◆ **PROBLEM STATEMENT**:
All of the lines below are to be printed again exactly; images are excluded from the output.

◆ **DATA BLOCK**:
· · ·
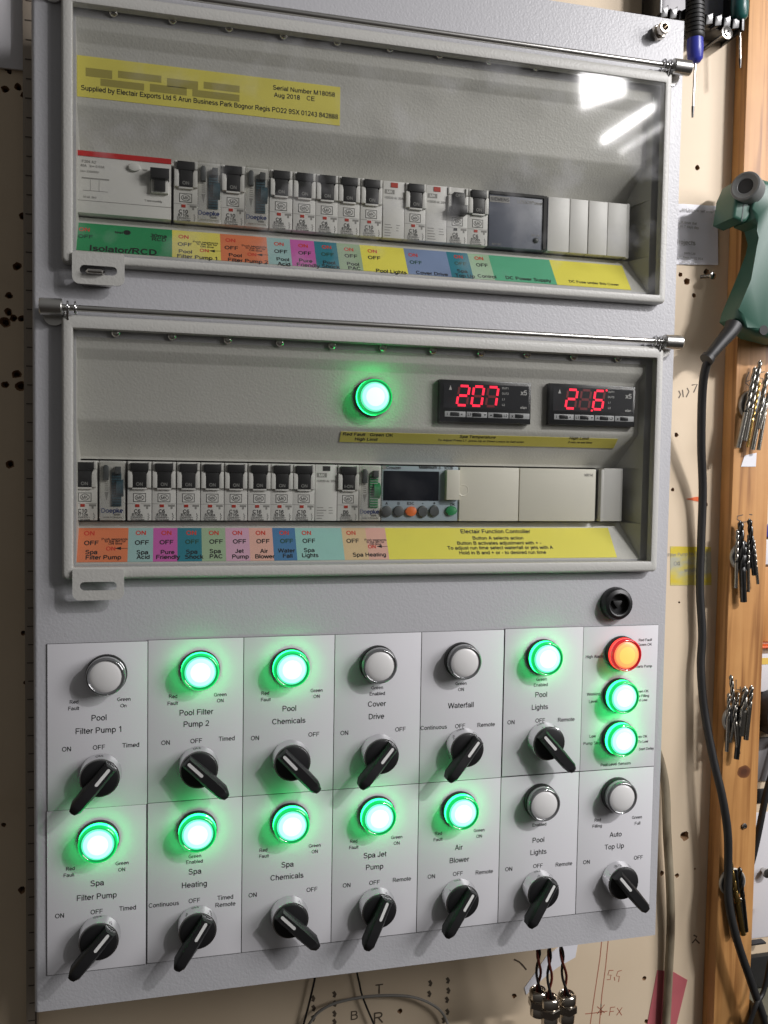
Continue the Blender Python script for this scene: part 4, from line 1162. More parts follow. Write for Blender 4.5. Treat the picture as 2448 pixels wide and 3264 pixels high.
# -------------------------------------------------- engraved label plates
ROW1 = [[('Red', 160, 1516, 0), ('Fault', 159, 1530, 0), ('Green', 268, 1510, 0), ('On', 267, 1524, 0), ('Pool', 214, 1550, 2), ('Filter Pump 1', 214, 1577, 2), ('ON', 144, 1618, 1), ('OFF', 214, 1614, 1), ('Timed', 283, 1609, 1)],
        [('Red', 374, 1504, 0), ('Fault', 373, 1519, 0), ('Green', 476, 1500, 0), ('ON', 476, 1513, 0), ('Pool Filter', 424, 1538, 2), ('Pump 2', 424, 1563, 2), ('ON', 358, 1604, 1), ('OFF', 424, 1600, 1), ('Timed', 490, 1595, 1)],
        [('Red', 573, 1497, 0), ('Fault', 574, 1511, 0), ('Green', 684, 1491, 0), ('ON', 684, 1504, 0), ('Pool', 625, 1530, 2), ('Chemicals', 624, 1557, 2), ('ON', 551, 1594, 1), ('OFF', 678, 1586, 1)],
        [('Green', 815, 1485, 0), ('Enabled', 815, 1498, 0), ('Cover', 814, 1520, 2), ('Drive', 813, 1547, 2), ('ON', 744, 1583, 1), ('OFF', 865, 1575, 1)],
        [('Green', 996, 1476, 0), ('ON', 996, 1489, 0), ('Waterfall', 996, 1523, 2), ('Continuous', 937, 1571, 1), ('OFF', 994, 1568, 1), ('Remote', 1050, 1565, 1)],
        [('Green', 1170, 1467, 0), ('Enabled', 1168, 1479, 0), ('Pool', 1169, 1500, 2), ('Lights', 1166, 1527, 2), ('ON', 1104, 1560, 1), ('OFF', 1167, 1556, 1), ('Remote', 1223, 1554, 1)],
        [('Red Fault', 1394, 1382, 3), ('Green OK', 1393, 1392, 3), ('High Alarm', 1284, 1418, 4), ('Starts Pump', 1390, 1439, 3), ('Working', 1282, 1499, 4), ('Level', 1281, 1515, 4), ('Green OK', 1386, 1493, 3), ('Now Filling', 1386, 1503, 3), ('Red Low', 1385, 1512, 3),
         ('Low', 1280, 1590, 4), ('Pump Stop', 1279, 1605, 4), ('Green OK', 1383, 1591, 3), ('Red To Low', 1382, 1602, 3), ('Start Delay', 1396, 1617, 3), ('Pool Level Sensors', 1330, 1650, 4)]]
ROW2 = [[('Red', 152, 1876, 0), ('Fault', 149, 1890, 0), ('Green', 264, 1864, 0), ('ON', 263, 1878, 0), ('Spa', 210, 1907, 2), ('Filter Pump', 209, 1936, 2), ('ON', 129, 1978, 1), ('OFF', 209, 1969, 1), ('Timed', 276, 1961, 1)],
        [('Green', 421, 1849, 0), ('Enabled', 420, 1861, 0), ('Spa', 421, 1882, 2), ('Heating', 420, 1910, 2), ('Continuous', 354, 1953, 1), ('OFF', 420, 1945, 1), ('Timed', 487, 1938, 1), ('Remote', 487, 1953, 1)],
        [('Red', 569, 1836, 0), ('Fault', 570, 1849, 0), ('Green', 680, 1826, 0), ('ON', 680, 1839, 0), ('Spa', 621, 1867, 2), ('Chemicals', 620, 1893, 2), ('ON', 546, 1933, 1), ('OFF', 674, 1921, 1)],
        [('Red', 764, 1817, 0), ('Fault', 764, 1830, 0), ('Green', 857, 1808, 0), ('ON', 857, 1821, 0), ('Spa Jet', 810, 1846, 2), ('Pump', 809, 1872, 2), ('ON', 749, 1912, 1), ('OFF', 809, 1906, 1), ('Remote', 868, 1899, 1)],
        [('Red', 947, 1800, 0), ('Fault', 946, 1813, 0), ('Green', 1035, 1793, 0), ('ON', 1035, 1806, 0), ('Air', 991, 1830, 2), ('Blower', 992, 1857, 2), ('ON', 932, 1893, 1), ('OFF', 989, 1887, 1), ('Remote', 1046, 1883, 1)],
        [('Green', 1166, 1769, 0), ('Enabled', 1165, 1781, 0), ('Pool', 1163, 1814, 2), ('Lights', 1163, 1840, 2), ('ON', 1099, 1877, 1), ('OFF', 1162, 1870, 1), ('Remote', 1218, 1866, 1)],
        [('Red', 1291, 1771, 0), ('Filling', 1290, 1784, 0), ('Green', 1376, 1765, 0), ('Full', 1377, 1778, 0), ('Auto', 1330, 1802, 2), ('Top Up', 1327, 1828, 2), ('ON', 1267, 1862, 1), ('OFF', 1379, 1852, 1)]]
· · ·
◆ **SOLUTION TO THIS EXERCISE**:
Continue the Blender Python script for this scene: part 4, from line 1162. More parts follow. Write for Blender 4.5. Treat the picture as 2448 pixels wide and 3264 pixels high.
# -------------------------------------------------- engraved label plates
ROW1 = [[('Red', 160, 1516, 0), ('Fault', 159, 1530, 0), ('Green', 268, 1510, 0), ('On', 267, 1524, 0), ('Pool', 214, 1550, 2), ('Filter Pump 1', 214, 1577, 2), ('ON', 144, 1618, 1), ('OFF', 214, 1614, 1), ('Timed', 283, 1609, 1)],
        [('Red', 374, 1504, 0), ('Fault', 373, 1519, 0), ('Green', 476, 1500, 0), ('ON', 476, 1513, 0), ('Pool Filter', 424, 1538, 2), ('Pump 2', 424, 1563, 2), ('ON', 358, 1604, 1), ('OFF', 424, 1600, 1), ('Timed', 490, 1595, 1)],
        [('Red', 573, 1497, 0), ('Fault', 574, 1511, 0), ('Green', 684, 1491, 0), ('ON', 684, 1504, 0), ('Pool', 625, 1530, 2), ('Chemicals', 624, 1557, 2), ('ON', 551, 1594, 1), ('OFF', 678, 1586, 1)],
        [('Green', 815, 1485, 0), ('Enabled', 815, 1498, 0), ('Cover', 814, 1520, 2), ('Drive', 813, 1547, 2), ('ON', 744, 1583, 1), ('OFF', 865, 1575, 1)],
        [('Green', 996, 1476, 0), ('ON', 996, 1489, 0), ('Waterfall', 996, 1523, 2), ('Continuous', 937, 1571, 1), ('OFF', 994, 1568, 1), ('Remote', 1050, 1565, 1)],
        [('Green', 1170, 1467, 0), ('Enabled', 1168, 1479, 0), ('Pool', 1169, 1500, 2), ('Lights', 1166, 1527, 2), ('ON', 1104, 1560, 1), ('OFF', 1167, 1556, 1), ('Remote', 1223, 1554, 1)],
        [('Red Fault', 1394, 1382, 3), ('Green OK', 1393, 1392, 3), ('High Alarm', 1284, 1418, 4), ('Starts Pump', 1390, 1439, 3), ('Working', 1282, 1499, 4), ('Level', 1281, 1515, 4), ('Green OK', 1386, 1493, 3), ('Now Filling', 1386, 1503, 3), ('Red Low', 1385, 1512, 3),
         ('Low', 1280, 1590, 4), ('Pump Stop', 1279, 1605, 4), ('Green OK', 1383, 1591, 3), ('Red To Low', 1382, 1602, 3), ('Start Delay', 1396, 1617, 3), ('Pool Level Sensors', 1330, 1650, 4)]]
ROW2 = [[('Red', 152, 1876, 0), ('Fault', 149, 1890, 0), ('Green', 264, 1864, 0), ('ON', 263, 1878, 0), ('Spa', 210, 1907, 2), ('Filter Pump', 209, 1936, 2), ('ON', 129, 1978, 1), ('OFF', 209, 1969, 1), ('Timed', 276, 1961, 1)],
        [('Green', 421, 1849, 0), ('Enabled', 420, 1861, 0), ('Spa', 421, 1882, 2), ('Heating', 420, 1910, 2), ('Continuous', 354, 1953, 1), ('OFF', 420, 1945, 1), ('Timed', 487, 1938, 1), ('Remote', 487, 1953, 1)],
        [('Red', 569, 1836, 0), ('Fault', 570, 1849, 0), ('Green', 680, 1826, 0), ('ON', 680, 1839, 0), ('Spa', 621, 1867, 2), ('Chemicals', 620, 1893, 2), ('ON', 546, 1933, 1), ('OFF', 674, 1921, 1)],
        [('Red', 764, 1817, 0), ('Fault', 764, 1830, 0), ('Green', 857, 1808, 0), ('ON', 857, 1821, 0), ('Spa Jet', 810, 1846, 2), ('Pump', 809, 1872, 2), ('ON', 749, 1912, 1), ('OFF', 809, 1906, 1), ('Remote', 868, 1899, 1)],
        [('Red', 947, 1800, 0), ('Fault', 946, 1813, 0), ('Green', 1035, 1793, 0), ('ON', 1035, 1806, 0), ('Air', 991, 1830, 2), ('Blower', 992, 1857, 2), ('ON', 932, 1893, 1), ('OFF', 989, 1887, 1), ('Remote', 1046, 1883, 1)],
        [('Green', 1166, 1769, 0), ('Enabled', 1165, 1781, 0), ('Pool', 1163, 1814, 2), ('Lights', 1163, 1840, 2), ('ON', 1099, 1877, 1), ('OFF', 1162, 1870, 1), ('Remote', 1218, 1866, 1)],
        [('Red', 1291, 1771, 0), ('Filling', 1290, 1784, 0), ('Green', 1376, 1765, 0), ('Full', 1377, 1778, 0), ('Auto', 1330, 1802, 2), ('Top Up', 1327, 1828, 2), ('ON', 1267, 1862, 1), ('OFF', 1379, 1852, 1)]]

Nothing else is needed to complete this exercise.